_Exercise directions_.
Copy every line of the data in which the word "this" occurs.

○ ○ ○

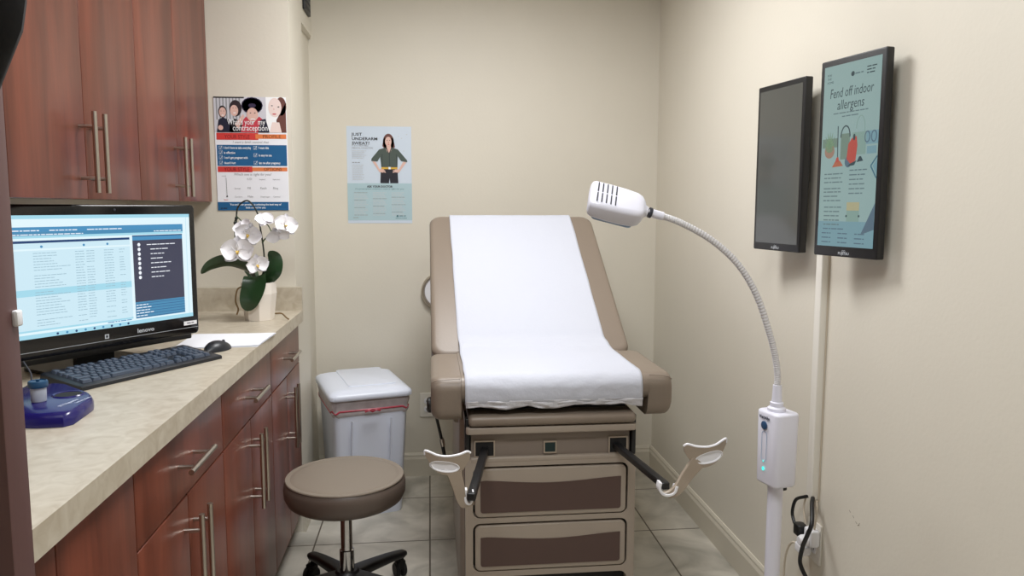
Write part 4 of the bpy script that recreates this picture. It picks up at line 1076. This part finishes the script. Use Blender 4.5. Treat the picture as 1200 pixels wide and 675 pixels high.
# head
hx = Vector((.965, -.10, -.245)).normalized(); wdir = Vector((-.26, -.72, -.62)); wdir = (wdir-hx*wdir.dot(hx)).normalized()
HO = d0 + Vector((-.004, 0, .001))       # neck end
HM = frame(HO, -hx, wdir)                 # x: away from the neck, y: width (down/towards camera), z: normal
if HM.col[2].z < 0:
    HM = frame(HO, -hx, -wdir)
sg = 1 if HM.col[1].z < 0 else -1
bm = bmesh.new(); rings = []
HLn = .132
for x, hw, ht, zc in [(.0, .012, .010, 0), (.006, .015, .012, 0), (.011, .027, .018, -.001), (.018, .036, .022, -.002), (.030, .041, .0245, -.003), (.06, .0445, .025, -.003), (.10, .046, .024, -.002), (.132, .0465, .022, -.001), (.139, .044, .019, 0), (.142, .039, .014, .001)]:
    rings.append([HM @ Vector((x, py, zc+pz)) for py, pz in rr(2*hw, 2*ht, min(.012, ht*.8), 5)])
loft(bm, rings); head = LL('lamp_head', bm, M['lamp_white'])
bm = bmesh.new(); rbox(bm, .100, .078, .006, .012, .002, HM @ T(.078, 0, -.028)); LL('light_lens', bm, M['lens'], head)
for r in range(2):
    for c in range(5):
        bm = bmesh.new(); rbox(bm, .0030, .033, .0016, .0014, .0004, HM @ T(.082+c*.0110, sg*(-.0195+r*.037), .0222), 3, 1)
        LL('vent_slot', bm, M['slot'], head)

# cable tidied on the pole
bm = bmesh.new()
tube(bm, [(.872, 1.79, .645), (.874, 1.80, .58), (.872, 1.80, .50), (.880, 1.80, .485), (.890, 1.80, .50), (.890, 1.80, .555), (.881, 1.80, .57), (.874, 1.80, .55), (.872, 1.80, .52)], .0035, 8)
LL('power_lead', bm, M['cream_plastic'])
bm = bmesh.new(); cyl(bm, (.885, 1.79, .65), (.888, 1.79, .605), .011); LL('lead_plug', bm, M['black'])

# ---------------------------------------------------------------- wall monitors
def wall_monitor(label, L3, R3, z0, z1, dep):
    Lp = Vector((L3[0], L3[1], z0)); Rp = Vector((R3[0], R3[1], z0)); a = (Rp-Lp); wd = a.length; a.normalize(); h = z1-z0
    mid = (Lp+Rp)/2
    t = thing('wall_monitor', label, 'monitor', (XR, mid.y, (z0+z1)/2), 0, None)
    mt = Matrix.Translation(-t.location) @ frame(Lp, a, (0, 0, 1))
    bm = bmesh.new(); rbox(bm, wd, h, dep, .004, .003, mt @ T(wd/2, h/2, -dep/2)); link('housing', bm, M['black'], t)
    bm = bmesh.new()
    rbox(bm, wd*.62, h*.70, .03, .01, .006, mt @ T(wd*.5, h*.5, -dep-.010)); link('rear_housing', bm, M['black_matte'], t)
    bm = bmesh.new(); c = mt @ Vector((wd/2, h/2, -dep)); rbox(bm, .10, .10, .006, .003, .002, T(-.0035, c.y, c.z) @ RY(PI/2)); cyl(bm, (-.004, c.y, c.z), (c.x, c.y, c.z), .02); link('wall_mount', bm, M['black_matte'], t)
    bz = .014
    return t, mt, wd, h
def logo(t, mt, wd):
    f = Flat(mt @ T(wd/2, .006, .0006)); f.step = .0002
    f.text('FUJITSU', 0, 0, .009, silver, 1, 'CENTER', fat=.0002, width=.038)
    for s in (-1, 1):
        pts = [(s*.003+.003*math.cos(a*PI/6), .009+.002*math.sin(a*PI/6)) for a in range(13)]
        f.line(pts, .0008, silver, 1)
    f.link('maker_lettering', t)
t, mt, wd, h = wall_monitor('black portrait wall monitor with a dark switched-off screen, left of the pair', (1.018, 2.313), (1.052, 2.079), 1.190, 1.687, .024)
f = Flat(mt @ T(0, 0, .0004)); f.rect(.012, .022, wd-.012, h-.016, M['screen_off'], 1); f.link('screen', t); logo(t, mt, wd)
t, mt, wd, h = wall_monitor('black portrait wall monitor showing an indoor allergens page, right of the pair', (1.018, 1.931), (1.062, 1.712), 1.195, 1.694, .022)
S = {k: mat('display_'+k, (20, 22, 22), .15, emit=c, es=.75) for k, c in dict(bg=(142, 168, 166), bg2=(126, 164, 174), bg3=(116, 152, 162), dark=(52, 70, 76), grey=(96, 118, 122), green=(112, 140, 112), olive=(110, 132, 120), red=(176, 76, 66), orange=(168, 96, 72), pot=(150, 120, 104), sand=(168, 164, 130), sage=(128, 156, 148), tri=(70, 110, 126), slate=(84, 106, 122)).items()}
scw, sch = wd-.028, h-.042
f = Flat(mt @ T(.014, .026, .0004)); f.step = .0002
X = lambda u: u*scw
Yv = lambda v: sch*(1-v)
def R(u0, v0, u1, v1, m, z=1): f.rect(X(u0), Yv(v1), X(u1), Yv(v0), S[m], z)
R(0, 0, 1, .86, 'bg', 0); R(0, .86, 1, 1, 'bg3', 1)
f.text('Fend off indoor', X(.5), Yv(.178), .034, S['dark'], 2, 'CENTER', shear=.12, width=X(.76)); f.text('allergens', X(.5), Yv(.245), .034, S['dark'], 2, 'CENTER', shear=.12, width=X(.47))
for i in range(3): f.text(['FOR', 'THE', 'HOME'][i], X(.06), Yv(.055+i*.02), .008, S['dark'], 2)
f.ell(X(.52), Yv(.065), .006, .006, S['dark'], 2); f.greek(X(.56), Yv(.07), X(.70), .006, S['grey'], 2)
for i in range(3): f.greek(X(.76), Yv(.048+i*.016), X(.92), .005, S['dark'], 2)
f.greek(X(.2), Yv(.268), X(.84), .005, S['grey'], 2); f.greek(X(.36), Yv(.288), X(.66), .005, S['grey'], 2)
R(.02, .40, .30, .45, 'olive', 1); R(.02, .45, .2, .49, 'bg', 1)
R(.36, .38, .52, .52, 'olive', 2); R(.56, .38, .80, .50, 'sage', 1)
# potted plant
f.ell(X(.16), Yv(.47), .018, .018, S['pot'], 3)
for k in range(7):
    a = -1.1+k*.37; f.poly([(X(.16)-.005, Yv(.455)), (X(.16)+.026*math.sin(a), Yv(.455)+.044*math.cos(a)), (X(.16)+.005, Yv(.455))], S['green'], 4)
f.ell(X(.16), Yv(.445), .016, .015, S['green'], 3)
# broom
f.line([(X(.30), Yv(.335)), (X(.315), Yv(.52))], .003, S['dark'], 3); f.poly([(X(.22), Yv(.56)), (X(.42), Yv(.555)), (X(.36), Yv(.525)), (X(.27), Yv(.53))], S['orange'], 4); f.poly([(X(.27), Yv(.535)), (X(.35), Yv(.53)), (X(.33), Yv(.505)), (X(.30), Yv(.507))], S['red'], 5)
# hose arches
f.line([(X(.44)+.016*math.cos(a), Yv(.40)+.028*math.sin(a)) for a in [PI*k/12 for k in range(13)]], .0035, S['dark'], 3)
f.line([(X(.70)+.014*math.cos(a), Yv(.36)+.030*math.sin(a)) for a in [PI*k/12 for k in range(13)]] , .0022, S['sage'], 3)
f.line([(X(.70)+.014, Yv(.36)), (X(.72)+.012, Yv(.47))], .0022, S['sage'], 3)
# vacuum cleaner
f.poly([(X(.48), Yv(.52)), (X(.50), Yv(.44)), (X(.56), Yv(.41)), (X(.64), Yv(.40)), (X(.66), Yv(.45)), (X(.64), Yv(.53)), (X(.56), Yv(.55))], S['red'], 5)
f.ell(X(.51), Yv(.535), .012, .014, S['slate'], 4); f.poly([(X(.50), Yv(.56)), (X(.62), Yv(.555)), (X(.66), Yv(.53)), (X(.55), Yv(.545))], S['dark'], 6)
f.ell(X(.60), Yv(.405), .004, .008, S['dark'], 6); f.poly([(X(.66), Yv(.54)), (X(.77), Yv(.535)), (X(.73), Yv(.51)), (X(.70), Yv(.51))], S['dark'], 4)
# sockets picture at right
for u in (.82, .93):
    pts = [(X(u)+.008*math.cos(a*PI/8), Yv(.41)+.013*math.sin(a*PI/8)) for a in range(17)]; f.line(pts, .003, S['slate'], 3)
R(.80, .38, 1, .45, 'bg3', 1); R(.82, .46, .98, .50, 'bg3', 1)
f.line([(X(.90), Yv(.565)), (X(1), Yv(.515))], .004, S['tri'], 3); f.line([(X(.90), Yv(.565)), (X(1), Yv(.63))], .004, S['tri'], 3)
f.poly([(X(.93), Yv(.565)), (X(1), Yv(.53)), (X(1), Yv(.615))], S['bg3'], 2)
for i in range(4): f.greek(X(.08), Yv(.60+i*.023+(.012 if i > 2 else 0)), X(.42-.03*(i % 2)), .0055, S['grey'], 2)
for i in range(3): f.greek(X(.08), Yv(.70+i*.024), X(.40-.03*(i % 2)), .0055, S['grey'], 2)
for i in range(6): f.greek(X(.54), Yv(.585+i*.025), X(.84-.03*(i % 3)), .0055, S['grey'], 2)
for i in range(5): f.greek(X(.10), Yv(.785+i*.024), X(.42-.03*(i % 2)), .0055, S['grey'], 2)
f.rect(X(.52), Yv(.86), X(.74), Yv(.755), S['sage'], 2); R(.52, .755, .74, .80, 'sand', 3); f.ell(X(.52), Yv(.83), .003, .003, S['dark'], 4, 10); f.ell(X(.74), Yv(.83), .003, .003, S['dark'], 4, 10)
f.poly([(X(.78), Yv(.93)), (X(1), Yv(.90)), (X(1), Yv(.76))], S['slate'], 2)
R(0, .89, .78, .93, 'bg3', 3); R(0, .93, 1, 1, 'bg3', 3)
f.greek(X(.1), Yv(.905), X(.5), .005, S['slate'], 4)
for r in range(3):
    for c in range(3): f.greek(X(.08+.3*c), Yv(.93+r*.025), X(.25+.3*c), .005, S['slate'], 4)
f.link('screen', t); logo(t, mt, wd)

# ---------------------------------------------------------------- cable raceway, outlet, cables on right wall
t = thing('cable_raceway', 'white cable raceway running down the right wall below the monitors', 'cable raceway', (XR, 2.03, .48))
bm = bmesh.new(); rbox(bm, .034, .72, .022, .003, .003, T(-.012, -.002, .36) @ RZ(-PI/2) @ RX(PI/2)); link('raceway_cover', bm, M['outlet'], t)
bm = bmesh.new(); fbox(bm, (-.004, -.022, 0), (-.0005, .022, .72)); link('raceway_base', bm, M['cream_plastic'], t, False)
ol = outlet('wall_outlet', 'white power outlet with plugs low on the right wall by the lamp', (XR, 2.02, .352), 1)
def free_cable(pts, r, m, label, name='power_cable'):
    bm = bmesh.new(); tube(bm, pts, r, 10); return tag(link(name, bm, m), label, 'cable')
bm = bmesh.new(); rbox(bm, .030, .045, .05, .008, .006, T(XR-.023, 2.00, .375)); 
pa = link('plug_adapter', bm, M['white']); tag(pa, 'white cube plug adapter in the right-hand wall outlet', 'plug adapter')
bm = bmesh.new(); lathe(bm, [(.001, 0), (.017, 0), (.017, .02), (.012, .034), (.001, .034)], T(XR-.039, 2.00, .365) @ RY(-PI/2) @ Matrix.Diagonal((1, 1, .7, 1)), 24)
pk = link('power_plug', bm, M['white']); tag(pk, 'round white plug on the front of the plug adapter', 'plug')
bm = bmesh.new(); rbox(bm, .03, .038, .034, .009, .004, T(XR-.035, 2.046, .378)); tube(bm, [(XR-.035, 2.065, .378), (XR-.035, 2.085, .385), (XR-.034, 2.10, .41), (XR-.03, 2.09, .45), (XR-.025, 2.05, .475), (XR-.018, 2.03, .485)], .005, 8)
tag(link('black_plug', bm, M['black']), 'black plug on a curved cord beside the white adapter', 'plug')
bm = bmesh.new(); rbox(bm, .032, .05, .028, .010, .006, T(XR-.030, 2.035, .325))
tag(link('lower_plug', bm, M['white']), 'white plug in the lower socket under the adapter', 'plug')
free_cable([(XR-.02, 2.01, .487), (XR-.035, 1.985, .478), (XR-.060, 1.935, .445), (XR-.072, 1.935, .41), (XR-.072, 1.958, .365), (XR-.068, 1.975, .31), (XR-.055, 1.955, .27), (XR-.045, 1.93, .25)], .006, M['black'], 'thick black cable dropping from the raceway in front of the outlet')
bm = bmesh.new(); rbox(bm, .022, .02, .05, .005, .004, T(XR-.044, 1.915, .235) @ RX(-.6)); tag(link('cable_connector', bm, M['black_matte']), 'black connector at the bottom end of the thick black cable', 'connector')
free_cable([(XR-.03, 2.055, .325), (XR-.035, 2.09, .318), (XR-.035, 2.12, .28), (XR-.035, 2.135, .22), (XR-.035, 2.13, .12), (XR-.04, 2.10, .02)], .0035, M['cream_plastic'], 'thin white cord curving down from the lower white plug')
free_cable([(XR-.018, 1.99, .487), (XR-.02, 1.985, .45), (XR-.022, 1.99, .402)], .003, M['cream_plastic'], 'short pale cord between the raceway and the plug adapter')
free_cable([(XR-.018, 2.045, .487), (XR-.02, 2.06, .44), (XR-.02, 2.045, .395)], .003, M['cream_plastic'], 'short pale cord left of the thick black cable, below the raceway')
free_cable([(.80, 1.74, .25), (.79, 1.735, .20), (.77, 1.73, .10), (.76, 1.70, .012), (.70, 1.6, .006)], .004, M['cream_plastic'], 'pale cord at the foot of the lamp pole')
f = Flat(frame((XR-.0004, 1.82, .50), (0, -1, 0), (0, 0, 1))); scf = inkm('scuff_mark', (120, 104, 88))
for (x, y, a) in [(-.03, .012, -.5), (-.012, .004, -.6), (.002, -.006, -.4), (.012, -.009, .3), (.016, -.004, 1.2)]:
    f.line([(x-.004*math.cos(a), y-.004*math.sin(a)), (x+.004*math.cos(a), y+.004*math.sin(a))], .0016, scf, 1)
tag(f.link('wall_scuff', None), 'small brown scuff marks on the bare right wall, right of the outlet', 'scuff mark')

○ ○ ○

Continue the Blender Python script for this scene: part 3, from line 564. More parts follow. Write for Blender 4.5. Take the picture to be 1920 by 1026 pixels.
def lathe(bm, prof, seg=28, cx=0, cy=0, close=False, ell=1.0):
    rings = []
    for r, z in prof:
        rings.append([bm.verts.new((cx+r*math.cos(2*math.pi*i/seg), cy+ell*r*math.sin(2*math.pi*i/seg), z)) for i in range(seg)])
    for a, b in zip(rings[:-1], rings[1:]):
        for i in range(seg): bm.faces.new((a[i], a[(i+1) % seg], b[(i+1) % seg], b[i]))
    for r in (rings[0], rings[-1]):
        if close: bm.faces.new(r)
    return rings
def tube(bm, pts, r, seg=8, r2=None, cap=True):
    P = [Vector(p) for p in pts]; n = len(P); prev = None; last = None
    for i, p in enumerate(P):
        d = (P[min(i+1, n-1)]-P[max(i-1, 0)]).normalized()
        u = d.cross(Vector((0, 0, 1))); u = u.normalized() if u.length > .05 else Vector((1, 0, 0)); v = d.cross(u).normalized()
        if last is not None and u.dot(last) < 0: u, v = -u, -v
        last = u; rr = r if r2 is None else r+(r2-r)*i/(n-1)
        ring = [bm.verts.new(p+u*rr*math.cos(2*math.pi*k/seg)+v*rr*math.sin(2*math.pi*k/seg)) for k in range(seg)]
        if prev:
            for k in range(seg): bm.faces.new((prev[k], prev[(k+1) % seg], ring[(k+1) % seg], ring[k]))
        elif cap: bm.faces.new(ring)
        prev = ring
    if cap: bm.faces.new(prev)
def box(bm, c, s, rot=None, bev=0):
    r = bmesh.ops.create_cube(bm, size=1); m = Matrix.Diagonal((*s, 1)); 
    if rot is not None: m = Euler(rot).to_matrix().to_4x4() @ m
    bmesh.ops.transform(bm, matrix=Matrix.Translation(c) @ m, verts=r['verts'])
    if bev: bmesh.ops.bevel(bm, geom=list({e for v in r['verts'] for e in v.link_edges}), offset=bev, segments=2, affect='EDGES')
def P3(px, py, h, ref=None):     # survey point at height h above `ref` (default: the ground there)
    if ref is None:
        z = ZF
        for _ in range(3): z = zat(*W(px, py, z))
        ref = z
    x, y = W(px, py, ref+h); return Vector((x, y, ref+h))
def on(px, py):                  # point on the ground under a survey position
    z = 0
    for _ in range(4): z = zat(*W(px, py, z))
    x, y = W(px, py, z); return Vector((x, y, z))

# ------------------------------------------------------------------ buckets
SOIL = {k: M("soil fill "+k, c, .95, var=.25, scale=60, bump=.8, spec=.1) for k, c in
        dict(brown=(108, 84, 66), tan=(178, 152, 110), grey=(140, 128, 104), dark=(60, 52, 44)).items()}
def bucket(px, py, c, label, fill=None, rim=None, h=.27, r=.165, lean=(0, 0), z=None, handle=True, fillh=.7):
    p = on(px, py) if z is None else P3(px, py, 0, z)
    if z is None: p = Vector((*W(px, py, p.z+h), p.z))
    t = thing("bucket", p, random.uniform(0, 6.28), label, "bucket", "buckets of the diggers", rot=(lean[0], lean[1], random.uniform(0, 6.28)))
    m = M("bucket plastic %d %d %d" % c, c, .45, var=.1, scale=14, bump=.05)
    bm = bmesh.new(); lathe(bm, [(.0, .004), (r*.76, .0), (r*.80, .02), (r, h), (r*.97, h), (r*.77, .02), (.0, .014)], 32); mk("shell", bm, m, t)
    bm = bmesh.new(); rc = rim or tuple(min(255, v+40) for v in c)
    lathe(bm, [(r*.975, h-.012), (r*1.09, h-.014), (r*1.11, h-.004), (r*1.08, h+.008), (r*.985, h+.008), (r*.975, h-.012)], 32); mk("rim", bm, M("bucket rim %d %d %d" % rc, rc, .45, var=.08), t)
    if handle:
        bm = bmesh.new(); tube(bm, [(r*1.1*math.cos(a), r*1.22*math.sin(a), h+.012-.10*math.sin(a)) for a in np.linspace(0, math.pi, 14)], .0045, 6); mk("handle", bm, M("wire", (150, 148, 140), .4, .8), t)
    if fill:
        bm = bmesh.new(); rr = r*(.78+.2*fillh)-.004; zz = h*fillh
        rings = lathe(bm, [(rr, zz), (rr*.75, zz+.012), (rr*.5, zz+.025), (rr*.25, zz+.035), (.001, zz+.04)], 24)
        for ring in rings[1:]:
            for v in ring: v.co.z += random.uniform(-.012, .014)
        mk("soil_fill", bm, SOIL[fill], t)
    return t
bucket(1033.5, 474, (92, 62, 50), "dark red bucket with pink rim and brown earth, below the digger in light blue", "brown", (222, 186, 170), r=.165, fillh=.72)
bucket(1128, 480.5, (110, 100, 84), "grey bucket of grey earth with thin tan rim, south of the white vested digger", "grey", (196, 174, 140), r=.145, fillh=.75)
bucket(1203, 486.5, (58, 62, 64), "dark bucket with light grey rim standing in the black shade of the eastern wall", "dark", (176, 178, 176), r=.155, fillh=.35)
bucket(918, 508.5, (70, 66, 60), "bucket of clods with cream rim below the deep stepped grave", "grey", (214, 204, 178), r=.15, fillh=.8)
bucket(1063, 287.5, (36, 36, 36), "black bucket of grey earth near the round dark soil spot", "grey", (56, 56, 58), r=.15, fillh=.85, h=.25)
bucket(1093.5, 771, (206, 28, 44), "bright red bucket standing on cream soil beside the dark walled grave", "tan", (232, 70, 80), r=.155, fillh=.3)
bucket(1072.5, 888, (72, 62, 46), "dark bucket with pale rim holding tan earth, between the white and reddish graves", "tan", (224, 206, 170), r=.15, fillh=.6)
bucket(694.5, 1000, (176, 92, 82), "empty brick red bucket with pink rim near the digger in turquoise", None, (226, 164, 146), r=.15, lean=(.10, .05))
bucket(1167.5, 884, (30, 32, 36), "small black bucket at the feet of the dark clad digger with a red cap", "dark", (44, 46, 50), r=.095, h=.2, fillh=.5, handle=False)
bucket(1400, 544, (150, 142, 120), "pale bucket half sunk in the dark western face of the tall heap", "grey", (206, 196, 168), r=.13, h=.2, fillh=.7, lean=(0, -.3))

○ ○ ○

_Exercise output_.
Write part 4 of the bpy script that recreates this picture. It picks up at line 1076. This part finishes the script. Use Blender 4.5. Treat the picture as 1200 pixels wide and 675 pixels high.
Continue the Blender Python script for this scene: part 3, from line 564. More parts follow. Write for Blender 4.5. Take the picture to be 1920 by 1026 pixels.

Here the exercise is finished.